The nominees for Best Exercise are:
1. The Hall of Death (popularized by the ancient Mandarin tradition of carrying large water buckets up long flights of stairs, reinvented by OBC in the form of carrying heavy weights while lunging up and down the gym while treadmillers laugh at you, and then jumping onto a speeding treadmill....and early favorite).
2. The Upper Junk Killers (who the hell knows where this one came from, but it involves placing a too-big exercise ball between your feet while lying flat on your back, engaging your abs and junk region, and lifting said ball toward said junk repeatedly until you blackout...also a good one).
3. The Slippery Step Move of Death (only available in your local BodyStep class, this involves sweating a quart of fluid onto the floor around you for forty minutes, only to realize you have done this when OBC turns on the "speed step" track and you spend the ensuing three minutes trying to run, not slip, and not die while smiling because OBC gets mad when you don't smile).

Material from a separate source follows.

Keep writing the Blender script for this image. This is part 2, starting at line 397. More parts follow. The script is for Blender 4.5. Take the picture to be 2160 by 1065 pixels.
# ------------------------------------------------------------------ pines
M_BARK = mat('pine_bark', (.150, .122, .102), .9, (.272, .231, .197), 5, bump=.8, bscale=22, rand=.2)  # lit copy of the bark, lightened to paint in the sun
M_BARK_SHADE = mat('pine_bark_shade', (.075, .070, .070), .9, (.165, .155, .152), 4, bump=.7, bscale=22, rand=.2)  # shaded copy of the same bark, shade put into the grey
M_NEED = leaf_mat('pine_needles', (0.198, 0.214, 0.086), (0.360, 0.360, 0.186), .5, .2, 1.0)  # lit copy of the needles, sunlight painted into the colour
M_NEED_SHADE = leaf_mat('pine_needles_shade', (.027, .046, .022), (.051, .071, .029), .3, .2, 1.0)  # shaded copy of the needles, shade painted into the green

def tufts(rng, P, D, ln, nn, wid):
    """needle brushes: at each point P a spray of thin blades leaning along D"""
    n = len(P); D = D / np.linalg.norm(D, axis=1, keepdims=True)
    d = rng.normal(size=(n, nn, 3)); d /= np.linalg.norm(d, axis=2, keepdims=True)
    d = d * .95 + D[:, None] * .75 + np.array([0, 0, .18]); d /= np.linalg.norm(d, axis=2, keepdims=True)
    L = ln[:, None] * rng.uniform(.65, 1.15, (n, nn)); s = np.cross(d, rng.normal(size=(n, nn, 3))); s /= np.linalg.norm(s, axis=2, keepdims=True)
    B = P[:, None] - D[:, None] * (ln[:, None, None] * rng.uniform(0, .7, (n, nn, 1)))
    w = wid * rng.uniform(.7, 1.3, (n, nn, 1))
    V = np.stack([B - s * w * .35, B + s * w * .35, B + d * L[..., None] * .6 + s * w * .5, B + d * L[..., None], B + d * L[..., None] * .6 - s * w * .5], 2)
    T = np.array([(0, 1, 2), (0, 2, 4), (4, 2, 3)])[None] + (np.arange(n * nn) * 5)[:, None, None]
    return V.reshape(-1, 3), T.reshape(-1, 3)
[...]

4. Planking - front and side (we all know this one....theorized to engage your core, planking was first discovered in Dante's fifth circle of hell on the other side of the river styx...planking is horrible, utterly and completely...planking is like country music mixed with waterboarding multiplied by Kara DioGuardi).
And the winner is.....wait for it....
THE FUN EXERCISE BALL Sitty-Standy Uppy Thing!!!! Wow...a complete under dog. Congratulations exercise ball, you rule, and all of RK2 can now do this.
Congrats to all on an awesome eight weeks. Let's do it again sometime.